When I got home, my mom explained my eye condition in more scientific terms.  My left eye does distance vision and my right eye, the weaker eye, does close-up vision and was becoming more and more near-sighted.  Glasses would force my reading eye to see better in the distance and simultaneously slow down its near-sighted tendencies, while my better eye would continue seeing long distances.  Thanks, mom.  Science is one thing, but looking good is another.

    It’s not that I think glasses make people look unattractive.  On the contrary, when the right kind of man, let’s say Johnny Depp, puts on a pair of black, square glasses, I can’t describe my happiness.  However, I just never thought they would look good on me. After all, I don’t wear makeup, I don’t have any piercings and I’ve always looked like Weird Al when I wear hats.  Accessorizing just isn’t for me.  I couldn’t even control the puffiness of my Jewish mane of hair until high school, when I found the perfect brand of curling cream.  If I’d worn glasses before that discovery, I definitely would have been a throwback to Joan Cusack’s character in Sixteen Candles — minus the neck brace.  With Cusack in mind, I always managed to shake off teachers’ efforts to get me to wear glasses, even when they suggested that not having them was affecting my learning.

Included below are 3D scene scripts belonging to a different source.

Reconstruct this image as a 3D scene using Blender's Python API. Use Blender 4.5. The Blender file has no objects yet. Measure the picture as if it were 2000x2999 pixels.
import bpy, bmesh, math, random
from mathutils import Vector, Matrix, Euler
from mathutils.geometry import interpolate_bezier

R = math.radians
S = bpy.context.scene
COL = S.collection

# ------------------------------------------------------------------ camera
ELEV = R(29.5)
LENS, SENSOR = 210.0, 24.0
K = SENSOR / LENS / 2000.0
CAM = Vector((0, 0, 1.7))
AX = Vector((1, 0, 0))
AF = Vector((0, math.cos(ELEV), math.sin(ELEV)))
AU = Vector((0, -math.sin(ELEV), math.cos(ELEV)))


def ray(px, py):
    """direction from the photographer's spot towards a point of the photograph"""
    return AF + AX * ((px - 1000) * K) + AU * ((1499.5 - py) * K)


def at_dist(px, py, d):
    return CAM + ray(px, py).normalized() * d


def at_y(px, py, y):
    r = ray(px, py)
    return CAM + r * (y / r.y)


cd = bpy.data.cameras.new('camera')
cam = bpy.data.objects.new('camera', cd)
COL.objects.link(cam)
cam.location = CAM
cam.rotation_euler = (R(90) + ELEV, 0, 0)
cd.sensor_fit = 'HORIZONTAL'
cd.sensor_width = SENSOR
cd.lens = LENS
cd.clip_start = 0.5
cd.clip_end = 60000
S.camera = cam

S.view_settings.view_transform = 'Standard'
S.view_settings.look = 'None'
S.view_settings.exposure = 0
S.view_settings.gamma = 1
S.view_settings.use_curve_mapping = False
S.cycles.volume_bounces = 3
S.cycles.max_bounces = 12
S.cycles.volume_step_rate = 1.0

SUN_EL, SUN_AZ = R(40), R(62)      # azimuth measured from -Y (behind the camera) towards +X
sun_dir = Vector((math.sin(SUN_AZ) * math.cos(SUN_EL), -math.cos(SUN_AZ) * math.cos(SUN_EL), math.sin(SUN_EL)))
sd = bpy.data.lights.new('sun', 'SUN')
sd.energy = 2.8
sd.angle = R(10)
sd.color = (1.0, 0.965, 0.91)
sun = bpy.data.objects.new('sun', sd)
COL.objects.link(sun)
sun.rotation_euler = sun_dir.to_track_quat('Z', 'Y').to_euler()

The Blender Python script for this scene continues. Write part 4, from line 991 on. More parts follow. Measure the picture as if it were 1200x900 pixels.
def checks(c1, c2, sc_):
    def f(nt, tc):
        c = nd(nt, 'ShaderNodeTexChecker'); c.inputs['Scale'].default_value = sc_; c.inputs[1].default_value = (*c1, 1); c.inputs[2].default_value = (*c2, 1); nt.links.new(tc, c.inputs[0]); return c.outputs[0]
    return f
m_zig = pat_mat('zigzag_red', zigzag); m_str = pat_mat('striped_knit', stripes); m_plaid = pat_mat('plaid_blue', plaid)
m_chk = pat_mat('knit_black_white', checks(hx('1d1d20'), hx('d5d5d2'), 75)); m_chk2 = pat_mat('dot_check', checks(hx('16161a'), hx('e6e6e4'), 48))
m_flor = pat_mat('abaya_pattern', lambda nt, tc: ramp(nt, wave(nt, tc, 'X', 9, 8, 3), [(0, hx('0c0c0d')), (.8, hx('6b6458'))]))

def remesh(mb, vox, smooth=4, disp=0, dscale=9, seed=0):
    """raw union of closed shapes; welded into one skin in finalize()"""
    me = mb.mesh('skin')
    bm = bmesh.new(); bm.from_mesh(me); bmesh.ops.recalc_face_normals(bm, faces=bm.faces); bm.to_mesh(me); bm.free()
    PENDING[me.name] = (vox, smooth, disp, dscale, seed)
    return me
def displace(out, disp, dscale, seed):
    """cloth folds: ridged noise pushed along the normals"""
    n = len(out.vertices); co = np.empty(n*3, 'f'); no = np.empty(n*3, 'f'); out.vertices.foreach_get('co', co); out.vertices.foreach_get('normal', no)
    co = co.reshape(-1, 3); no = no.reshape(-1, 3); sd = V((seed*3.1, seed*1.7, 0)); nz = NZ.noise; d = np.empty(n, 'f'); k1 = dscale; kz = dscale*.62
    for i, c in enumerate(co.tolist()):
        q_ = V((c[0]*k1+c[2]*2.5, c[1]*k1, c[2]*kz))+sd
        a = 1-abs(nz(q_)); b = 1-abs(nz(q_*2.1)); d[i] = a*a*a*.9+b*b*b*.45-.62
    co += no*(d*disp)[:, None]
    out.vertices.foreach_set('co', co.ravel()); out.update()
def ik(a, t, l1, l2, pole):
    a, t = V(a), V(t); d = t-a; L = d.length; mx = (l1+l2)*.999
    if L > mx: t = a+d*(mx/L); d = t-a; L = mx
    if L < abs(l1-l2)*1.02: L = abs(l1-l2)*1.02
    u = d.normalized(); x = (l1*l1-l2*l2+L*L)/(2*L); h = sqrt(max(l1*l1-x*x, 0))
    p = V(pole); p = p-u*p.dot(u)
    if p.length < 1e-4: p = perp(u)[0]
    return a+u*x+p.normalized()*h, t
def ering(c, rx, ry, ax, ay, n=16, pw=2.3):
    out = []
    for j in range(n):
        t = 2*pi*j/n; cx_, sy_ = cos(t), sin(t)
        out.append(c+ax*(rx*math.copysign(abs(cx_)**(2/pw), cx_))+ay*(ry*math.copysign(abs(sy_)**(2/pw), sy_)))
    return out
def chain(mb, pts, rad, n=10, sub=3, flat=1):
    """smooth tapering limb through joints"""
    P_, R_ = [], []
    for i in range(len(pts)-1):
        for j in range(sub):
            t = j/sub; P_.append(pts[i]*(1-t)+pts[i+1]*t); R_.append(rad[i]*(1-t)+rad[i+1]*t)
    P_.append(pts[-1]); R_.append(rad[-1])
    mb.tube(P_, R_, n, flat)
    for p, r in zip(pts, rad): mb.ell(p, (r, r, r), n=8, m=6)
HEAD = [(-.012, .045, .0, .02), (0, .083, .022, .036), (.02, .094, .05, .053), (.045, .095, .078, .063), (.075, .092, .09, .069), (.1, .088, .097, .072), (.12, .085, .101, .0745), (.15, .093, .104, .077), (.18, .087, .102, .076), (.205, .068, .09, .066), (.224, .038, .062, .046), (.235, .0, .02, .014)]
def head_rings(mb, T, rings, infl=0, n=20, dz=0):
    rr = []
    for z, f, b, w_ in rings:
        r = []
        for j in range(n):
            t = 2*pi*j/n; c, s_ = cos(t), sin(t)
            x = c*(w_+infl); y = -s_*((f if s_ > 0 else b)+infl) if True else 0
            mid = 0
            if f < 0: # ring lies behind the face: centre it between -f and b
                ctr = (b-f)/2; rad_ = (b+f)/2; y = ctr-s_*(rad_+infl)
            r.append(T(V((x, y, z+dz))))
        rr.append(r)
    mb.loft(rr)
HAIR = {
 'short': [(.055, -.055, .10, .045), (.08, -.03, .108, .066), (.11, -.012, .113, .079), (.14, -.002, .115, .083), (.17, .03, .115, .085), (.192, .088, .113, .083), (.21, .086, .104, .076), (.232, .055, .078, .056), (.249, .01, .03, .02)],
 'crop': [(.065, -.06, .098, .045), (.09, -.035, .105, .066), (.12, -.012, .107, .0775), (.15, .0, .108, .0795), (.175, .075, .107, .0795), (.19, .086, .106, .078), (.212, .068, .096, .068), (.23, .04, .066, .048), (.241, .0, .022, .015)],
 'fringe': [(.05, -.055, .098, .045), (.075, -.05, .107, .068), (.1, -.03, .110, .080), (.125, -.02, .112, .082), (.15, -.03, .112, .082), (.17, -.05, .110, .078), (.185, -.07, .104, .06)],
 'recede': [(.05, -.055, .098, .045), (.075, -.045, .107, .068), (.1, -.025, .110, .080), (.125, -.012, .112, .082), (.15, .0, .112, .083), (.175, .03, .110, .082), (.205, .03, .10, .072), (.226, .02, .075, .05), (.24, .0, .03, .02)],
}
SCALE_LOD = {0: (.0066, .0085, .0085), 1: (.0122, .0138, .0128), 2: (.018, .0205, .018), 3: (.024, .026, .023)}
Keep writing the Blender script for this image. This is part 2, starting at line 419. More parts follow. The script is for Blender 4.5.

    When math teacher Wilson Sinn suggested that I get glasses, I gave him the most absurd response of all: “I’ll get glasses when I’m married and I don’t have to look attractive anymore, Mr. Sinn!”

    But when my parents and I walked into West Portal Optical, I knew I would have to change my attitude.  Maybe I could get a pair that wouldn’t make me look like a stereotypical 80’s movie nerd.  Within 30 seconds, my dad showed me a pair of red glasses with some black detail that I found surprisingly attractive and stylish, especially considering my dad’s heterosexuality.  When I put them on and looked in the mirror, I was really pleased with what I saw.  My hair didn’t look puffy, the glasses weren’t huge and horn-rimmed, and they didn’t magnify the size of my eyes or my eyebrows. 

    I was both excited and nervous when I went to school with glasses for the first time and really happy when everyone seemed to like them.  Even a few teachers expressed gratitude that I could finally see the thoughtful words they wrote on the board.  And as for my classmates, you know that old saying:  “Men don’t make passes at girls who wear glasses”?  I guess it just isn’t true.